Photo: Choo Yut Shing, via Flickr Creative Commons

The announcement follows the re-opening of the Chinese market for California citrus this month, and follows a similar announcement in July proposing to allow imports of Chinese apples.

APHIS has pitched a systems approach involving registration, the sourcing of pest-free propagative material, inspections, fruit bagging, safeguarding, post-harvest processing and sampling, and only allowing imports of commercial consignments.

"Additionally, we would require places of production to trap for several species of Bactrocera fruit flies, and would require the fruit to be treated for those species of fruit flies," APHIS said.

While the fruit would compete directly with U.S.-grown production, APHIS expects volumes from China will be relatively small.

"The majority of China's fresh orange exports, mostly navel oranges, go mainly to Russia and to neighboring countries in Asia," APHIS said.
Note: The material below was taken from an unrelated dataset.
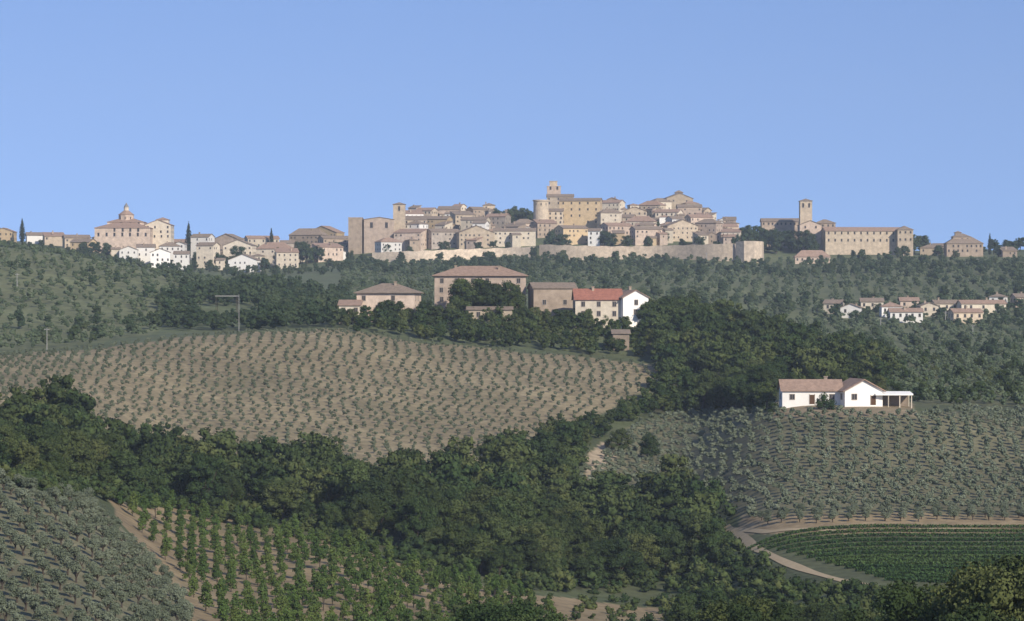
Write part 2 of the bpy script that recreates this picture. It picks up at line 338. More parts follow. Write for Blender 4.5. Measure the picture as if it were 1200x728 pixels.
# block church with bell tower
building('church','large tan brick church with square bell tower','church',[
 dict(px0=424,px1=461,ve=258,d=2075,wall='pink',roof='gy',dp=26,rise=1.6,rows=1,sp=8,ws=(2,4),wtop=6,skip=0,rot=0.12),
 dict(px0=409,px1=425,ve=256,d=2070,wall='brown',roof='flat',dp=18,rows=1,sp=8,win=0),  # church's shaded left side, its shade put into the brown wall colour
 dict(px0=461,px1=475,ve=240,d=2085,wall='tan',roof='hip',dp=8.5,rise=1.5,rows=1,sp=4,ws=(1.4,3.2),wtop=4.5,skip=0,pname='bell_tower',rname='bell_tower_roof'),
 dict(px0=474,px1=500,ve=258,d=2110,wall='tan',roof='shed',dp=12,rows=1)])
# citadel
building('round_tower','round tan stone fortress tower with flat top','tower',[dict(px0=625,px1=643,ve=236,d=2130,wall='tan',roof='cylflat',n=20,dp=10)])
building('palace','ochre palace with square crenellated tower and rows of windows','palace',[
 dict(px0=655,px1=706,ve=236,d=2150,wall='ochre',roof='gx',dp=16,rise=2.2,rows=4,sp=5,fh=4.6,skip=.1,ws=(1.1,1.6),rot=-0.12),
 dict(px0=641,px1=672,ve=231,d=2185,wall='tan',roof='gx',dp=12,rows=2,rise=2),
 dict(px0=641,px1=657,ve=219,d=2190,wall='pink',roof='flat',dp=9,rows=1,sp=4,ws=(1.4,2.6),skip=0,pname='bell_tower',rname='tower_parapet'),
 dict(px0=644,px1=653,ve=213,d=2190,wall='tan',roof='flat',dp=5,rows=1,pname='tower_top',rname='tower_cap',win=0),
 dict(px0=642,px1=660,ve=248,d=2135,wall='tan',roof='shed',dp=8,rows=3)])
building('church','brown stone church with slender bell tower amid roofs','church',[
 dict(px0=775,px1=804,ve=236,d=2300,wall='tan',roof='gx',dp=12,rows=1),
 dict(px0=791,px1=800,ve=226,d=2300,wall='brown',roof='hip',dp=5,rows=1,rise=1.6,sp=3,pname='bell_tower',rname='bell_tower_roof',ws=(1.2,2.4),skip=0)])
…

"China's fresh orange exports to North America, mainly to Canada, are very limited, ranging from 100 to 300 metric tons (MT) per year."

The focus is similar for easy peeler citrus varieties, however APHIS has forecast greater benefits in these crops due to rising demand and the fact the U.S. has become a net importer of mandarins and tangerines.

"Imports of fresh tangerine and mandarin varieties from China would help meet the growing demand for these citrus species, and the quantity could match the nearly 4.5 percent annual increase in imports (about 6,300 MT) that has occurred over the past 5 years.

"We expect that imports of pomelo and ponkan from China would be relatively minor, helping to serve the U.S. niche markets for these species."